● **STATED PROBLEM**
Only the lines from the start of the data to the line containing "COL = SC.collection", both included, should be output, exactly and without pictures.

---------- GIVEN INFORMATION

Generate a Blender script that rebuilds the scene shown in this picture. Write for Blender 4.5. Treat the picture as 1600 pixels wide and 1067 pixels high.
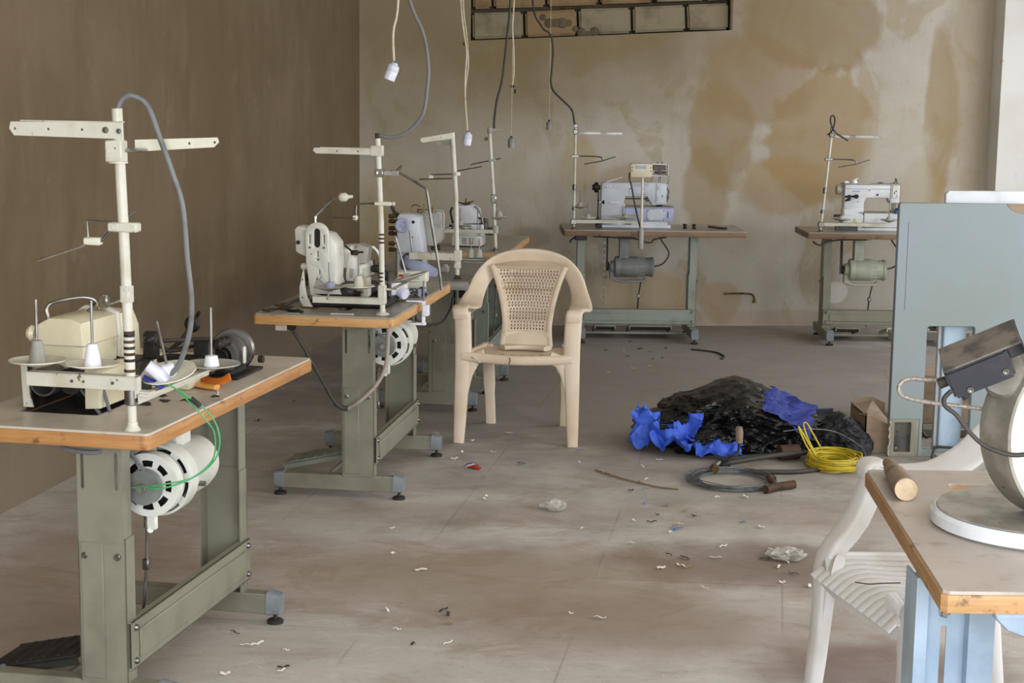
import bpy, bmesh, math, random
from mathutils import Vector, Matrix, Euler, noise
PI = math.pi
random.seed(7)
for o in list(bpy.data.objects): bpy.data.objects.remove(o)
SC = bpy.context.scene
COL = SC.collection

# ---------------------------------------------------------------- camera
F, TH, ROLL, EYE = 2530.0, math.radians(8.5), .0133, 1.56
cam = bpy.data.cameras.new('camera'); camo = bpy.data.objects.new('camera', cam); COL.objects.link(camo)
cam.sensor_width = 36; cam.lens = 36*F/1600; cam.clip_start = .05
camo.location = (0, 0, EYE)
camo.rotation_mode = 'XYZ'
camo.matrix_world = Matrix.Translation((0, 0, EYE)) @ Matrix.Rotation(PI/2-TH, 4, 'X') @ Matrix.Rotation(ROLL, 4, 'Z')
SC.camera = camo
# ---------------------------------------------------------------- world, lights, exposure
SC.view_settings.view_transform = 'Standard'; SC.view_settings.look = 'None'
SC.view_settings.exposure = .35; SC.view_settings.gamma = 1; SC.view_settings.use_curve_mapping = False
W = bpy.data.worlds.new('sky'); SC.world = W; W.use_nodes = True
W.node_tree.nodes['Background'].inputs[0].default_value = (.72, .84, 1, 1)
W.node_tree.nodes['Background'].inputs[1].default_value = 1.0
def area(name, loc, aim, sx, sy, power, color):
    l = bpy.data.lights.new(name, 'AREA'); l.shape = 'RECTANGLE'; l.size = sx; l.size_y = sy
    l.energy = power; l.color = color
    o = bpy.data.objects.new(name, l); COL.objects.link(o); o.location = loc
    o.rotation_euler = (Vector(aim)-Vector(loc)).to_track_quat('-Z', 'Y').to_euler()
    return o
area('daylight_shopfront', (.9, -1.35, 1.75), (.9, 4.2, .3), 5.0, 2.0, 215, (.90, .95, 1))
area('daylight_side_window', (4.55, 8.9, 1.6), (-1.4, 8.2, 1.2), 3.4, 1.4, 56, (.93, .96, 1))
area('added_near_fill', (4.55, 3.9, 1.6), (.4, 4.6, 0), 3.2, 1.4, 95, (.93, .96, 1))  # added fill from the right to brighten tabletops and near floor

# ---------------------------------------------------------------- materials
def lin(h):
    h = h.lstrip('#'); r = []
    for i in (0, 2, 4):
        c = int(h[i:i+2], 16)/255
        r.append(c/12.92 if c <= .04045 else ((c+.055)/1.055)**2.4)
    return (*r, 1)
class N:
    """small node-graph helper"""
    def __init__(s, name):
        s.m = bpy.data.materials.new(name); s.m.use_nodes = True
        s.t = s.m.node_tree; s.b = s.t.nodes['Principled BSDF']
    def n(s, typ, **kw):
        o = s.t.nodes.new(typ)
        for k, v in kw.items():
            if k.startswith('i_'):
                k = k[2:]; k = int(k) if k.isdigit() else k.replace('_', ' ')
                o.inputs[k].default_value = v
            else: setattr(o, k, v)
        return o
    def l(s, a, b): s.t.links.new(a, b)
    def coord(s): return s.n('ShaderNodeTexCoord').outputs['Object']
    def mapped(s, scale=(1, 1, 1), loc=(0, 0, 0)):
        m = s.n('ShaderNodeMapping'); m.inputs['Scale'].default_value = scale; m.inputs['Location'].default_value = loc
        s.l(s.coord(), m.inputs[0]); return m.outputs[0]
    def noise(s, vec, scale, detail=4, rough=.55, dist=0):
        o = s.n('ShaderNodeTexNoise'); s.l(vec, o.inputs['Vector'])
        o.inputs['Scale'].default_value = scale; o.inputs['Detail'].default_value = detail
        o.inputs['Roughness'].default_value = rough; o.inputs['Distortion'].default_value = dist
        return o.outputs[0]
    def ramp(s, f, a, b):
        o = s.n('ShaderNodeMapRange'); s.l(f, o.inputs[0]); o.inputs[1].default_value = a; o.inputs[2].default_value = b
        o.interpolation_type = 'SMOOTHSTEP'; return o.outputs[0]
    def math(s, op, a, b=None):
        o = s.n('ShaderNodeMath', operation=op)
        for i, v in enumerate((a, b)):
            if v is None: continue
            if isinstance(v, (int, float)): o.inputs[i].default_value = v
            else: s.l(v, o.inputs[i])
        return o.outputs[0]
    def mix(s, f, a, b):
        o = s.n('ShaderNodeMix', data_type='RGBA')
        if isinstance(f, (int, float)): o.inputs[0].default_value = f
        else: s.l(f, o.inputs[0])
        for i, v in ((6, a), (7, b)):
            if isinstance(v, str): o.inputs[i].default_value = lin(v)
            elif isinstance(v, tuple): o.inputs[i].default_value = v
            else: s.l(v, o.inputs[i])
        return o.outputs[2]
    def bump(s, h, strength, dist=.01):
        o = s.n('ShaderNodeBump'); s.l(h, o.inputs['Height']); o.inputs['Strength'].default_value = strength
        o.inputs['Distance'].default_value = dist; s.l(o.outputs[0], s.b.inputs['Normal'])
    def col(s, c): s.l(c, s.b.inputs['Base Color'])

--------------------

● **THE RESULT**
Generate a Blender script that rebuilds the scene shown in this picture. Write for Blender 4.5. Treat the picture as 1600 pixels wide and 1067 pixels high.
import bpy, bmesh, math, random
from mathutils import Vector, Matrix, Euler, noise
PI = math.pi
random.seed(7)
for o in list(bpy.data.objects): bpy.data.objects.remove(o)
SC = bpy.context.scene
COL = SC.collection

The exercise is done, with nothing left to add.